Mar 26, 2012 @ 6:55 am

March 26, 2012 Avalanche Advisory

Expect LOW to MODERATE avalanche danger in the mornings, CONSIDERABLE avalanche danger in the afternoon.

Hello, this is Steve Karkanen with the West Central Montana Avalanche Center’s avalanche advisory for Monday March 26, 2012.

Weather and Snowpack Analysis

Since Friday, mountain weather has moderated with temperatures climbing into the 40’s and 50’s  in the afternoons then dropping back to near freezing at night.  The sun was out in full force Sunday so many slopes with direct exposure to the sun were active with natural point release wet snow avalanches involving last weeks new snow.  SNOTEL sites this morning are reporting that overnight temperatures remained above freezing.

Continued warm temperatures are bringing the overall snowpack to an isothermal condition which means that the temperature of the snow is the same from the surface to the ground. In this case 0 degrees c or 32 degrees F.  When a snowpack becomes isothermal it becomes unstable. At least until it goes through several melt-freeze cycles giving melt water a chance to form channels and adjust to the change in condition.

Weather Forecast and Avalanche Outlook

An approaching weather system will bring a good chance for showers and cooler temperatures in the next 48 hours. Initially this storm comes in warm with rain possible at elevations above 6000 feet.  Any rain introduced onto the snow will immediately add weight and weaken the snow structure.  During periods of rain the avalanche danger on any slope steeper than 30 degrees will quickly escalate to CONSIDERABLE where human triggered avalanches are likely and natural avalanches are possible.

As the storm front passes and cools, the avalanche danger will drop back to a MODERATE condition where human triggered avalanches are still possible but natural avalanches unlikely. A solid freeze will lock things up tight.

This will be the last Monday avalanche advisory of the season.  We will continue to post regular Friday morning advisories until April 6 which will be the last planned avalanche advisory of the season.
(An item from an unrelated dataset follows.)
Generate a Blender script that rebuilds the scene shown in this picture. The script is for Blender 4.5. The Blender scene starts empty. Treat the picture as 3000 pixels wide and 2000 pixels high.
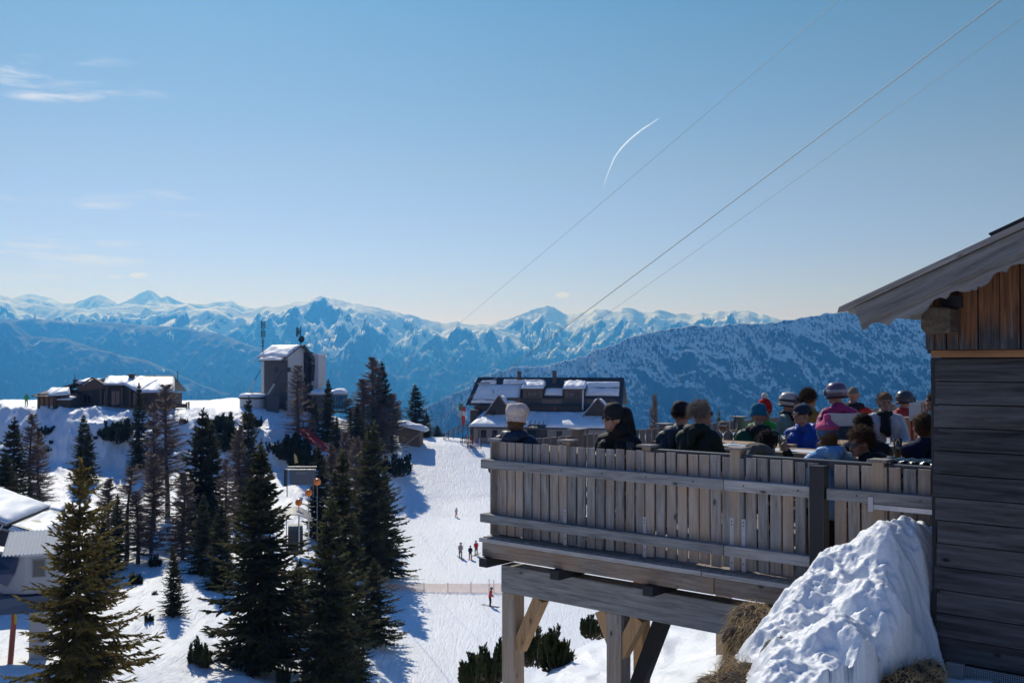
import bpy, bmesh, math, random
import numpy as np
from mathutils import Vector, Matrix

random.seed(11)
sc = bpy.context.scene
COL = sc.collection
R = math.radians

# ------------------------------------------------------------------ camera
F = 3000.0                       # focal length in photo pixels (photo 3000 x 2000)
PITCH = math.atan(60 / 3000)
CS, SN = math.cos(PITCH), math.sin(PITCH)

def W(px, py, Y):
    """world point seen at photo pixel (px, py) at ground distance Y"""
    u = (1000 - py) / F
    k = Y / (CS - u * SN)
    return Vector(((px - 1500) / F * k, Y, (SN + u * CS) * k))

cam_d = bpy.data.cameras.new("camera")
cam = bpy.data.objects.new("camera", cam_d)
COL.objects.link(cam)
cam_d.sensor_width = 36
cam_d.lens = 36
cam_d.clip_start = 0.1
cam_d.clip_end = 80000
cam.rotation_euler = (math.pi / 2 + PITCH, 0, 0)
cam_d.dof.use_dof = True
cam_d.dof.focus_distance = 9.6
cam_d.dof.aperture_fstop = 5.6
sc.camera = cam

# ------------------------------------------------------------------ tagging
def tag(o, label=None, cat=None, group=None, kind=None):
    if label: o["label"] = label
    if cat: o["category"] = cat
    if group: o["group"] = group
    if kind: o["kind"] = kind
    return o

def thing(name, label, cat, loc=(0, 0, 0), rotz=0.0, group=None):
    o = bpy.data.objects.new(name, None)
    o.empty_display_size = 0.2
    COL.objects.link(o)
    o.location = loc
    o.rotation_euler = (0, 0, rotz)
    return tag(o, label, cat, group)

def link(name, me, parent=None):
    o = bpy.data.objects.new(name, me)
    COL.objects.link(o)
    if parent is not None:
        o.parent = parent
    return o

def kids(o):
    return [c for c in o.children]

def copy_tree(o, parent=None):
    c = o.copy()
    COL.objects.link(c)
    c.parent = parent
    for ch in kids(o):
        copy_tree(ch, c)
    return c

# ------------------------------------------------------------------ mesh builder
class MB:
    def __init__(self):
        self.v, self.f, self.m = [], [], []

    def add(self, vs, fs, mi=0):
        b = len(self.v)
        self.v.extend([tuple(p) for p in vs])
        for f in fs:
            self.f.append(tuple(i + b for i in f))
            self.m.append(mi)
        return self

    def box(self, x0, x1, y0, y1, z0, z1, mi=0):
        vs = [(x0, y0, z0), (x1, y0, z0), (x1, y1, z0), (x0, y1, z0), (x0, y0, z1), (x1, y0, z1), (x1, y1, z1), (x0, y1, z1)]
        return self.add(vs, [(0, 3, 2, 1), (4, 5, 6, 7), (0, 1, 5, 4), (1, 2, 6, 5), (2, 3, 7, 6), (3, 0, 4, 7)], mi)

    def hexa(self, b4, t4, mi=0):
        """bottom quad and top quad, both counter-clockwise seen from above"""
        return self.add(list(b4) + list(t4), [(0, 3, 2, 1), (4, 5, 6, 7), (0, 1, 5, 4), (1, 2, 6, 5), (2, 3, 7, 6), (3, 0, 4, 7)], mi)

    def beam(self, p0, p1, w, h, up=(0, 0, 1), mi=0):
        p0, p1 = Vector(p0), Vector(p1)
        d = (p1 - p0).normalized()
        u = Vector(up)
        s = d.cross(u)
        if s.length < 1e-4:
            s = d.cross(Vector((1, 0, 0)))
        s.normalize()
        u = s.cross(d)
        a, b = s * (w / 2), u * (h / 2)
        q = lambda p: [p - a - b, p + a - b, p + a + b, p - a + b]
        return self.add(q(p0) + q(p1), [(0, 1, 2, 3), (7, 6, 5, 4), (0, 4, 5, 1), (1, 5, 6, 2), (2, 6, 7, 3), (3, 7, 4, 0)], mi)

    def tube(self, pts, rad, n=8, cap=True, mi=0):
        pts = [Vector(p) for p in pts]
        if not hasattr(rad, '__len__'):
            rad = [rad] * len(pts)
        vs, fs = [], []
        ref = Vector((0, 0, 1))
        for i, p in enumerate(pts):
            d = (pts[min(i + 1, len(pts) - 1)] - pts[max(i - 1, 0)]).normalized()
            if abs(d.dot(ref)) > 0.95:
                ref = Vector((1, 0, 0)) if abs(d.x) < 0.9 else Vector((0, 1, 0))
            s = d.cross(ref).normalized()
            u = s.cross(d)
            for k in range(n):
                a = 2 * math.pi * k / n
                vs.append(p + (s * math.cos(a) + u * math.sin(a)) * rad[i])
        for i in range(len(pts) - 1):
            for k in range(n):
                k2 = (k + 1) % n
                fs.append((i * n + k, i * n + k2, (i + 1) * n + k2, (i + 1) * n + k))
        if cap:
            fs.append(tuple(range(n - 1, -1, -1)))
            e = (len(pts) - 1) * n
            fs.append(tuple(e + k for k in range(n)))
        return self.add(vs, fs, mi)

    def lathe(self, prof, n=20, M=None, mi=0, closed=False):
        """prof: list of (r, z); revolved about z, then transformed by M"""
        M = M or Matrix.Identity(4)
        vs, fs = [], []
        for r, z in prof:
            for k in range(n):
                a = 2 * math.pi * k / n
                vs.append(M @ Vector((max(r, 1e-5) * math.cos(a), max(r, 1e-5) * math.sin(a), z)))
        for i in range(len(prof) - 1):
            for k in range(n):
                k2 = (k + 1) % n
                fs.append((i * n + k, i * n + k2, (i + 1) * n + k2, (i + 1) * n + k))
        return self.add(vs, fs, mi)

    def ell(self, c, r, M=None, nu=16, nv=10, mi=0, z0=-1.0, z1=1.0):
        """ellipsoid (or a band of one) with radii r; M rotates it about c"""
        M3 = (M.to_3x3() if M is not None else Matrix.Identity(3))
        c = Vector(c)
        vs, fs = [], []
        a0, a1 = math.asin(z0), math.asin(z1)
        for i in range(nv + 1):
            t = a0 + (a1 - a0) * i / nv
            for k in range(nu):
                a = 2 * math.pi * k / nu
                vs.append(c + M3 @ Vector((r[0] * math.cos(t) * math.cos(a), r[1] * math.cos(t) * math.sin(a), r[2] * math.sin(t))))
        for i in range(nv):
            for k in range(nu):
                k2 = (k + 1) % nu
                fs.append((i * nu + k, i * nu + k2, (i + 1) * nu + k2, (i + 1) * nu + k))
        if z0 > -1:
            fs.append(tuple(range(nu - 1, -1, -1)))
        if z1 < 1:
            fs.append(tuple(nv * nu + k for k in range(nu)))
        return self.add(vs, fs, mi)

    def prism(self, poly, ext, mi=0):
        """closed polygon (3D points) pushed along vector ext"""
        ext = Vector(ext)
        n = len(poly)
        a = [Vector(p) for p in poly]
        vs = a + [p + ext for p in a]
        fs = [tuple(range(n)), tuple(range(2 * n - 1, n - 1, -1))]
        for i in range(n):
            j = (i + 1) % n
            fs.append((i, i + n, j + n, j))
        return self.add(vs, fs, mi)

    def build(self, name, mats, parent=None, smooth=False, bevel=0.0, fixn=True):
        me = bpy.data.meshes.new(name)
        me.from_pydata(self.v, [], self.f)
        if not isinstance(mats, (list, tuple)):
            mats = [mats]
        for m in mats:
            me.materials.append(m)
        if len(mats) > 1:
            me.polygons.foreach_set("material_index", self.m)
        if fixn:
            bm = bmesh.new()
            bm.from_mesh(me)
            bmesh.ops.recalc_face_normals(bm, faces=bm.faces)
            bm.to_mesh(me)
            bm.free()
        if smooth:
            me.polygons.foreach_set("use_smooth", [True] * len(me.polygons))
        me.update()
        o = link(name, me, parent)
        if bevel:
            md = o.modifiers.new("bevel", 'BEVEL')
            md.width = bevel
            md.segments = 2
            md.limit_method = 'ANGLE'
        return o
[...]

Tim Laroche will issue the next advisory on Friday, March 30, 2012.






This information is the sole responsibility of the Forest Service and does not apply to operating ski areas. The avalanche danger rating expires at midnight tonight but the information can help you make a more informed decision regarding travel in avalanche terrain for the next few days.

Our advisory area includes National Forest System lands in the Bitterroot Mountains from Lost Trail Pass north to Granite Pass, the Rattlesnake Mountains north of Missoula and the Southern Swan and Mission Mountains near Seeley Lake, MT. Avalanche information for the Lookout Pass/St. Regis Basin area is available from the Idaho Panhandle Avalanche Center.